En Tomás tenemos el escalón intermedio, el paso entre la visión y la fe, la pedagogía por la que Jesús instruye a los suyos. Son más felices, más bienaventurados, los que han creído aunque no han visto al Señor.

¿No preferiríamos nosotros haber estado allí, haber visto sus milagros en Galilea, sus discursos, incluso haber seguido su pasión? Pues dice Jesús que no, que nuestro conocimiento es más elevado. Tomás tenía que ver como los otros, porque había visto lo que los otros, pero una vez que ellos pudieron constatar, incluso metiendo los dedos en las heridas de la pasión, que era ciertamente Jesús el que vivía, ya nadie más necesitaba esos datos, ni ese uso de los sentidos.

Desde entonces, y durante veintiún siglos, los cristianos ya no vemos así a Jesús. A quien ha visto, ha sido por pura liberalidad de Dios, pero la casi total mayoría vivimos caminando en la fe, no en la visión de Jesús en sus signos mortales.

Para nosotros se nos han dado los signos sacramentales, en los que viendo una cosa, reconocemos otra.
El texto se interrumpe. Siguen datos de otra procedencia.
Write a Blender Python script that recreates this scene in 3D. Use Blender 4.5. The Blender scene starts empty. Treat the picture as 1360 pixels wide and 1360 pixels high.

Esto puede parecer una dificultad, y sin embargo es una necesidad: la fe verdadera es la de quien cree sin ver. San Juan de Ávila dice: “¿Sabes que la fe viene por el oído? Si lo veis, daos por despedidos de la fe”.

Esta es la fe superior, y en ese sentido nos afecta a nosotros, porque no está atada a ver algo puramente físico, ni a apariciones ni a exotismos. A veces parece que si no hay cosas raras, llamativas, en nuestra fe, es menos fiable… ¿por qué creemos nosotros? Sencillamente porque aquellos discípulos han visto, nosotros no vemos para poder creer.

Las circunstancias de nuestra vida afectan a nuestra fe, nos pueden ayudar a creer o no, como le pasa al mismo Tomás: cuando no ha estado con la comunidad, en realidad ha estado más lejos de creer, ha necesitado quedarse en ella para poder ver al resucitado. Y esto nos da una pista importantísima para nosotros: cuando nuestra fe se debilita, o para que nuestra fe no se debilite, es crucial tener una comunidad de fe, unos cristianos de referencia, que nos sostengan en nuestra decepción, en nuestra duda. Porque el tentador nos hace pensar que lo que vemos es toda la realidad, y que en caso de duda, mejor ir saliendo, por si acaso, necesitamos una comunidad cristiana que crea, más profunda, más firme. Eso es la Iglesia. Esto es muy importante para todos, más para los jóvenes.

Proliferan en estos días los programas de televisión a los que la fe y la Iglesia les importan un pimiento, que todo lo que quieren es hacer circo y banalizar lo serio: atravesemos lo superficial, no seamos incrédulos, como todos los que en este momento se dejan llevar por lo aparente, por lo sentimental, por lo anecdótico, la quiniela; nosotros seamos creyentes, y eso hará crecer nuestra fe en los momentos complicados que vivimos, alejados de la palabrería, seguros en la oración.

Aprovechemos para dar gracias a Dios por la Iglesia, porque incluso en momentos de tristeza o debilidad, ella tiene la certeza que nos comunica y alegra: el Espíritu Santo, don del Resucitado, que Él mismo ha insuflado sobre los apóstoles y sus sucesores, los obispos.